Con sus páginas podemos reconfortarnos que el castellano no haya muerto. Y a través de él, quiso revivir la épica en mundos fantásticos. Cuentan que próximo a la muerte, Borges escuchó la lectura de su cuento “Ulrica” y exclamó conmovido: “Soy un escritor”. No sin emoción leemos estas líneas; el momento solemne de un destino cumplido fantaseado desde la niñez. La épica lo acechó toda la vida; no bajo la forma de una espada anglosajona, sino de una pluma. Su ceguera lo emparentó con la hermandad de los poetas antiguos. Borges se esfumó del mundo como un creador de sagas. 
 
Hasta el final de su vida se asemejó al muchachito del templo que aleccionó a los doctores. The boss of us all, dijo Walt Whitman del gran poeta inglés Alfred Tennyson.

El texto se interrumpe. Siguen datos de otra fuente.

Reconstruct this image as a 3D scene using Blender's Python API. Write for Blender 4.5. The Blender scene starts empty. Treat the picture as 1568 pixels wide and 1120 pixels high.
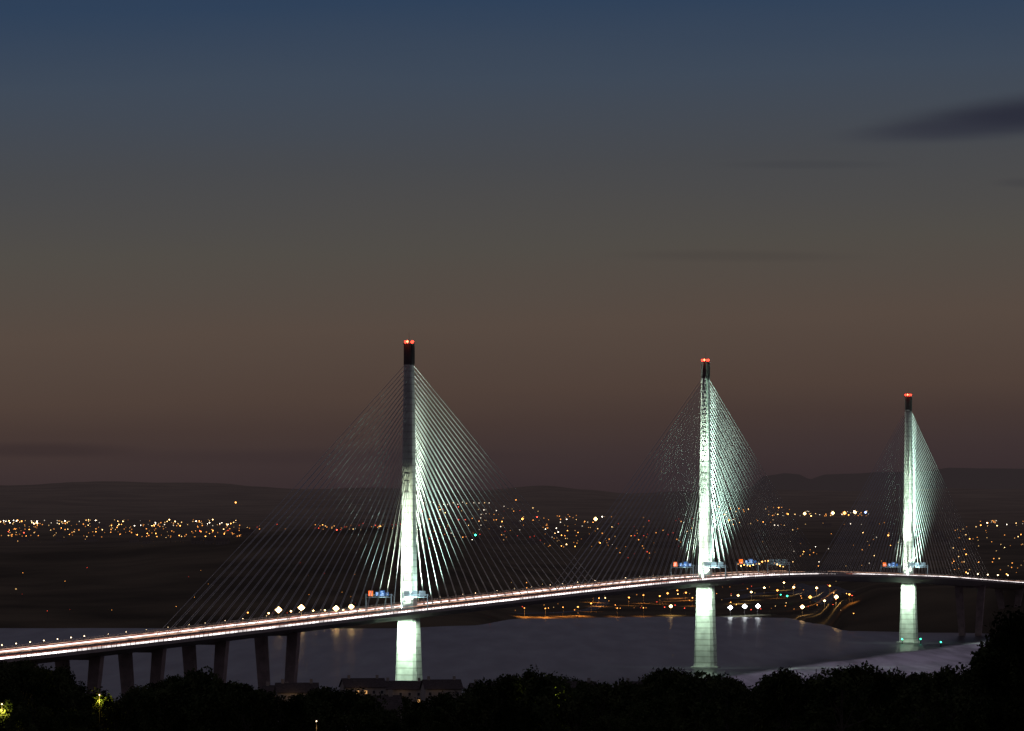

Sólo bajo su propio riesgo, los latinoamericanos podrían sustraerse a la sombra colosal de Borges y retirarle este apelativo. 
 
(*) Investigador del Centro de Estudios en Historia (CEHIS) de la Universidad Externado de Colombia. Ha trabajado como asistente de investigación del Centro de Estudios Latinoamericanos (LAC) de la Universidad de Oxford.